The Department of Environment Affairs said the MOU makes provision for a joint operations cross border protocol to be finalised by the management of national parks on both the South African and Mozambican sides of the international border between the two countries.
“Once this is approved by the safety and security clusters of both countries it will provide for cross border operations,” department spokesman Albi Modise said. He did not give a timeline for finalisation of the protocol.

Other efforts to stop, or at least slow down, the rate of rhino killing in Kruger include maintenance and erection of fencing along the park’s eastern (Mozambican) boundary; strengthening a buffer zone in Mozambique through the establishment of the Greater Lubumbo Conservancy; creating an intensive protection zone in the Limpopo National Park, deploying a well-trained and armed anti-poaching unit to collaborate with the Kruger National park anti-poaching unit and synchronising operational plans between the Kruger (South Africa) and Limpopo (Mozambique) parks.

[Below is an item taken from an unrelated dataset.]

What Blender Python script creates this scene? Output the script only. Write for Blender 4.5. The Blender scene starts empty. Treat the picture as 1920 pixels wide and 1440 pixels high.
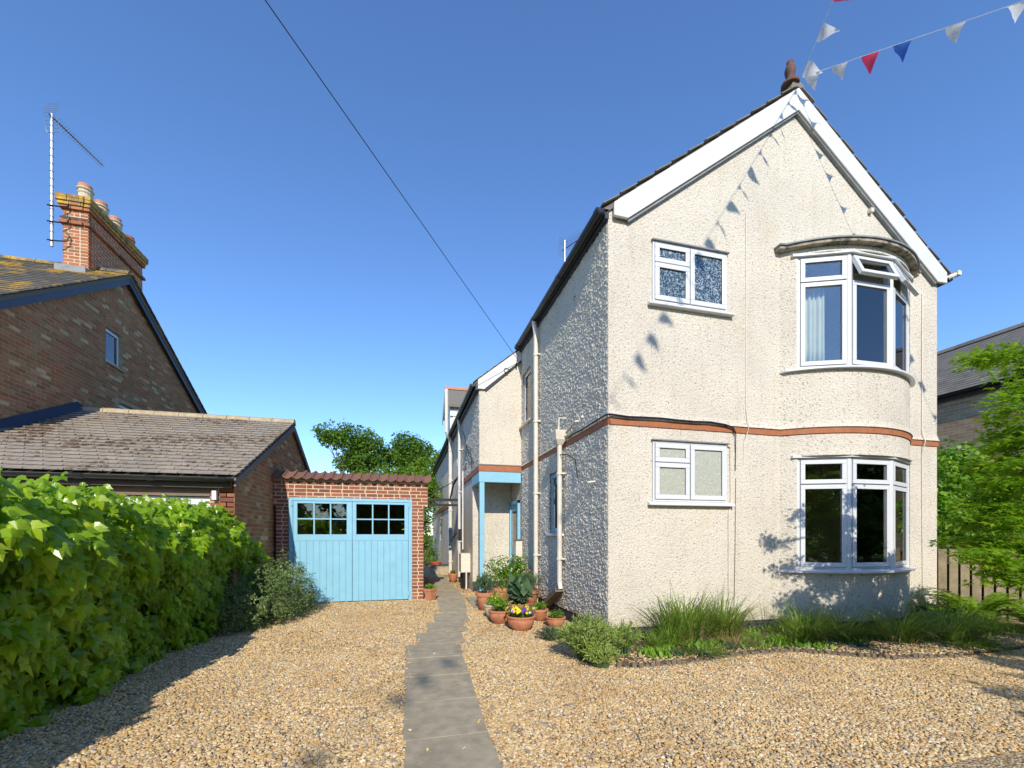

Latest rhino kill statistics show Kruger has lost 185 of the 294 rhino killed to date this year. In 2010 the national loss of rhino was 333 but massive increases in poaching activity saw this figure rise to the all-time high of 1004 last year.



South Africa has committed just on R25 million to Mozambique to assist with that country’s anti-poaching efforts. The money has been earmarked for the implementation of counter-trafficking measures, the improvement of communication networks, the training and capacity building of field rangers, the provision of vital operational equipment, the deployment of sniffer dogs and community awareness projects.